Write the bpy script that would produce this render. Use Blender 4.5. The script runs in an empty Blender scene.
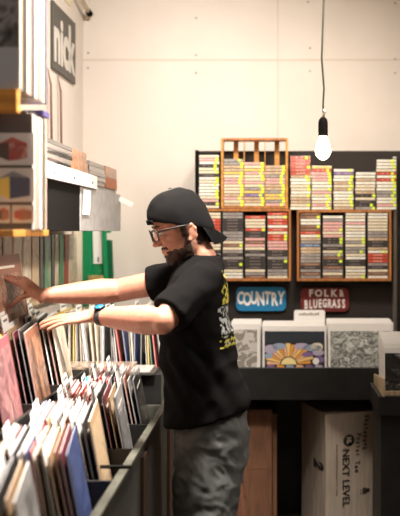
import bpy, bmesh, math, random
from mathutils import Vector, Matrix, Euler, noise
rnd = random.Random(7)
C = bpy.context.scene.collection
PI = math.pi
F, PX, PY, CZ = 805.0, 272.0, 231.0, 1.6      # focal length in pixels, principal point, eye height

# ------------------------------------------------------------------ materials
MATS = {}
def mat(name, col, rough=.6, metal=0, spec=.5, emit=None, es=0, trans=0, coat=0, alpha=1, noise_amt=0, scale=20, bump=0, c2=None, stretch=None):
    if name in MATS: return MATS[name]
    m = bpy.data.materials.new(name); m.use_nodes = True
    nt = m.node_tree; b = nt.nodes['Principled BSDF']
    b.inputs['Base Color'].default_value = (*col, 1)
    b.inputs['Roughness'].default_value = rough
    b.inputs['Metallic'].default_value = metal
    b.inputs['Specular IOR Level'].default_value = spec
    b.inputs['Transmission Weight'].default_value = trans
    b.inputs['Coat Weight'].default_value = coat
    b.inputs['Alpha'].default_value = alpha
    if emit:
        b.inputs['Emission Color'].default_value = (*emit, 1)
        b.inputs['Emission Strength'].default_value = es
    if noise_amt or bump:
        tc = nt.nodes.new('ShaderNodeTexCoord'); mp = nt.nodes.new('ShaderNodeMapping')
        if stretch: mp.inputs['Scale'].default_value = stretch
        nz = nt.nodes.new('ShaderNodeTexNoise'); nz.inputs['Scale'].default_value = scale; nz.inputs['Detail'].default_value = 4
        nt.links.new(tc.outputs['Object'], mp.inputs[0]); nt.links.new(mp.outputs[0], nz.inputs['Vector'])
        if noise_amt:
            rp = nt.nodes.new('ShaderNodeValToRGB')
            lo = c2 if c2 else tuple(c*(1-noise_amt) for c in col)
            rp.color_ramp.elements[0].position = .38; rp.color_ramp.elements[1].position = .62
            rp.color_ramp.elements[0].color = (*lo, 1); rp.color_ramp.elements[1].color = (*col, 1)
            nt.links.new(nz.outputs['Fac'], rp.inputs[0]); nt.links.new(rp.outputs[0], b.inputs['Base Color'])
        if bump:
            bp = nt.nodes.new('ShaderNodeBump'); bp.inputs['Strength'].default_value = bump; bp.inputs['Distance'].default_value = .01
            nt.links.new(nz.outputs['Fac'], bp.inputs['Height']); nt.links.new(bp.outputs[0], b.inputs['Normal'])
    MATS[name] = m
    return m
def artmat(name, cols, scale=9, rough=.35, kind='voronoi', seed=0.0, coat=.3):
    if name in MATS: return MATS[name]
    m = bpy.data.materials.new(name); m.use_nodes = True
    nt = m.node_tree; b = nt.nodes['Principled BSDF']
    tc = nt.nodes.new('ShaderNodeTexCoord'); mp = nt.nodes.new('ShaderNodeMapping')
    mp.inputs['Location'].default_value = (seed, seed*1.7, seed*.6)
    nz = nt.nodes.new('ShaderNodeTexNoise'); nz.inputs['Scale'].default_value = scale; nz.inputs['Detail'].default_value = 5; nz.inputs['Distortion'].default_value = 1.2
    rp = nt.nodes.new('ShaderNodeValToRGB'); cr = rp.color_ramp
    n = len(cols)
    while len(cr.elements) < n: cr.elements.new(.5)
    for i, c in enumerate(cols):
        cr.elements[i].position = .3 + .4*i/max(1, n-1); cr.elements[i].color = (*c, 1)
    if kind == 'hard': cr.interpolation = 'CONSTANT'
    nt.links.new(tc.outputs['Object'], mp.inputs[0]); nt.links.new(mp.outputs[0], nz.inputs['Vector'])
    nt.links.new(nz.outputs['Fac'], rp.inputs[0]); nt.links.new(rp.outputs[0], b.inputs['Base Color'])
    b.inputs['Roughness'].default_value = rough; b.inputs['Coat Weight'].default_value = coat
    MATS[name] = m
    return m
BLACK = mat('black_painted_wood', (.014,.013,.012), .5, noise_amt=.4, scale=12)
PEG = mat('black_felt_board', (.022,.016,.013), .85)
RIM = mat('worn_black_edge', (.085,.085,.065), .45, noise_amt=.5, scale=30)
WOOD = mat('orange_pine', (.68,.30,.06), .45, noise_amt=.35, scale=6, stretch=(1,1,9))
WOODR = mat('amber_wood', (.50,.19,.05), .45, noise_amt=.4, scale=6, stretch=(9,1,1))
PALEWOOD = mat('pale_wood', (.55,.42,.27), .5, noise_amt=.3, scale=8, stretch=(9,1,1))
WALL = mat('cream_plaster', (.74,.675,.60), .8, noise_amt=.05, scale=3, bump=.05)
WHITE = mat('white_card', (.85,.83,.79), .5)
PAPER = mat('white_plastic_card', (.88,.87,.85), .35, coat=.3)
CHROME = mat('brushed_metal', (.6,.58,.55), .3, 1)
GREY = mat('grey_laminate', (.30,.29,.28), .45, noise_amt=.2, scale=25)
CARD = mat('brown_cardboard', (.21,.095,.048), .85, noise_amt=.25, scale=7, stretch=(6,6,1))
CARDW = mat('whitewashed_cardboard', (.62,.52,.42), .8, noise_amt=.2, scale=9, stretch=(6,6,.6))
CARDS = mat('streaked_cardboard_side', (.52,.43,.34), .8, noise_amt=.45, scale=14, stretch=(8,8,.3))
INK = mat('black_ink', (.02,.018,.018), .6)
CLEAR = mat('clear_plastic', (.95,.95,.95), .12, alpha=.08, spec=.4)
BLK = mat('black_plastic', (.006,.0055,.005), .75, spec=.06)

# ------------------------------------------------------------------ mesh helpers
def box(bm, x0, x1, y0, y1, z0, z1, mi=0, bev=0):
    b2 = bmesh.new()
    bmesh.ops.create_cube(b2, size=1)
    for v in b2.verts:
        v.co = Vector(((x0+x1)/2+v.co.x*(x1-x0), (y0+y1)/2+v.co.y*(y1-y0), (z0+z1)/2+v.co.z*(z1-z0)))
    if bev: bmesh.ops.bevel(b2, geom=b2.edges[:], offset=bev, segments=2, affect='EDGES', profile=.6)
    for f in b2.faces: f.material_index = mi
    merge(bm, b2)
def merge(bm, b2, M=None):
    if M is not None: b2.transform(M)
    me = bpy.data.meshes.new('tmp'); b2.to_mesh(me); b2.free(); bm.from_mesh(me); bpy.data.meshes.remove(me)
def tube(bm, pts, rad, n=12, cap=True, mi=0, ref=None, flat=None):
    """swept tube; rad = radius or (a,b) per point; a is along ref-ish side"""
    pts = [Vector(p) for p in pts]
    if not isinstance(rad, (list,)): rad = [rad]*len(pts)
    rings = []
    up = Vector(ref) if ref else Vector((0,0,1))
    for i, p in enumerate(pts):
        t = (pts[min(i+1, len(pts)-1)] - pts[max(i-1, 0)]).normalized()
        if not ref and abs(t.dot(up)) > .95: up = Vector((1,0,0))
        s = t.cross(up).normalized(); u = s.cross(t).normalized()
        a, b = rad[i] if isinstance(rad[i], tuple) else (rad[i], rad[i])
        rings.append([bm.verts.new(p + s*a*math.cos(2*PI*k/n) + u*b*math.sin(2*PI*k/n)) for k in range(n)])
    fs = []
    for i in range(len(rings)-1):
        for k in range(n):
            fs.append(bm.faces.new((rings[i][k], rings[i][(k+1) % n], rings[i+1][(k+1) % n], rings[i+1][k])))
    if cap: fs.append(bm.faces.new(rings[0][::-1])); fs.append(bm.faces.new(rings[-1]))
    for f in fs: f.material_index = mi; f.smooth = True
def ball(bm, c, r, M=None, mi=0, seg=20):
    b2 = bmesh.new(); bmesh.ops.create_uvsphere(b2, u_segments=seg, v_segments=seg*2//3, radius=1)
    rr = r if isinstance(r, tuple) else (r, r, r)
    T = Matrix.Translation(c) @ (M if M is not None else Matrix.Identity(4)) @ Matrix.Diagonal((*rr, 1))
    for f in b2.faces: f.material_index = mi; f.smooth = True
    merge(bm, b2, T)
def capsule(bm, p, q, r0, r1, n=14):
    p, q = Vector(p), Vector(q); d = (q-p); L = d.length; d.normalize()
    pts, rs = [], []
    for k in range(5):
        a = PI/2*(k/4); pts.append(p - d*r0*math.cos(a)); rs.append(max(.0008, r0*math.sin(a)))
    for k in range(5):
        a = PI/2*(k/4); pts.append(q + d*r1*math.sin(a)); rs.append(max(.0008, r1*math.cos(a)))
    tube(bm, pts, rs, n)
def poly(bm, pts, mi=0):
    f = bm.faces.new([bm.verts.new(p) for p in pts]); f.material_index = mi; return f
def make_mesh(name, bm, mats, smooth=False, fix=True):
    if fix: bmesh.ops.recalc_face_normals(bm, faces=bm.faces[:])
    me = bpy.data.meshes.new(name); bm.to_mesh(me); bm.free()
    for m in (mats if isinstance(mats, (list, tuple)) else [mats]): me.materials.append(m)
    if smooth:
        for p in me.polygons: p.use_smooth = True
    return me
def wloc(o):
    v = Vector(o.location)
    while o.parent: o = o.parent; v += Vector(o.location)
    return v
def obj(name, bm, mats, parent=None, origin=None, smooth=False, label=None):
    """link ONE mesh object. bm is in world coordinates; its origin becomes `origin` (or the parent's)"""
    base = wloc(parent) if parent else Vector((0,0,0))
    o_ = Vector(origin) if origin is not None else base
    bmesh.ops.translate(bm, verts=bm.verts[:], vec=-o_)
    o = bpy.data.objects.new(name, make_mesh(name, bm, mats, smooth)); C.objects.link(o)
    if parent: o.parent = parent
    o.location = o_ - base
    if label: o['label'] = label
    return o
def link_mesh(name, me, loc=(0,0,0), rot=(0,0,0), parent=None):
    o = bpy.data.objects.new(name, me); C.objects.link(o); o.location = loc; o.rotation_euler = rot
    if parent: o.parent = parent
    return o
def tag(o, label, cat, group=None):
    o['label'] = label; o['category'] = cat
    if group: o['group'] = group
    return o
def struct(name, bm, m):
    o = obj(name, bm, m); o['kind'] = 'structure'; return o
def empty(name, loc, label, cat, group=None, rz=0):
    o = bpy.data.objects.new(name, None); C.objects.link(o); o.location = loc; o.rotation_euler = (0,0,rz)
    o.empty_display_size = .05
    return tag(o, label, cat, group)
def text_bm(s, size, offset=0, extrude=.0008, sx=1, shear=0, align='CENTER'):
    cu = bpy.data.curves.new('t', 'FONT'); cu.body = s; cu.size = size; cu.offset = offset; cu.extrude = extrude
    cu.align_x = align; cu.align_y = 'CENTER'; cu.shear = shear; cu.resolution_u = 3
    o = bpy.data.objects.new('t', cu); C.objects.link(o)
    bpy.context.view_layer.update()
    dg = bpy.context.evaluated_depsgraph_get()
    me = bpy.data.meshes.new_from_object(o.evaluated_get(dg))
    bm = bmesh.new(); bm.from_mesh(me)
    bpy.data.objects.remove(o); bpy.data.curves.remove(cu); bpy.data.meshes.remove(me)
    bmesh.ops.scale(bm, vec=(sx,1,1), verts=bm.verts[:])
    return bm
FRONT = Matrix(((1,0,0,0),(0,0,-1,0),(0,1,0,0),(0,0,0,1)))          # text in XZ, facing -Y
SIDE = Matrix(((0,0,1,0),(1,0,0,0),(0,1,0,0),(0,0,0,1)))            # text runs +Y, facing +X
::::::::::
■ TASK TO CARRY OUT
Please extract exactly the lines of the data, from the first through the line containing "F, PX, PY, CZ", and add no pictures to the copy.

■ WORKED ANSWER
Write the bpy script that would produce this render. Use Blender 4.5. The script runs in an empty Blender scene.
import bpy, bmesh, math, random
from mathutils import Vector, Matrix, Euler, noise
rnd = random.Random(7)
C = bpy.context.scene.collection
PI = math.pi
F, PX, PY, CZ = 805.0, 272.0, 231.0, 1.6      # focal length in pixels, principal point, eye height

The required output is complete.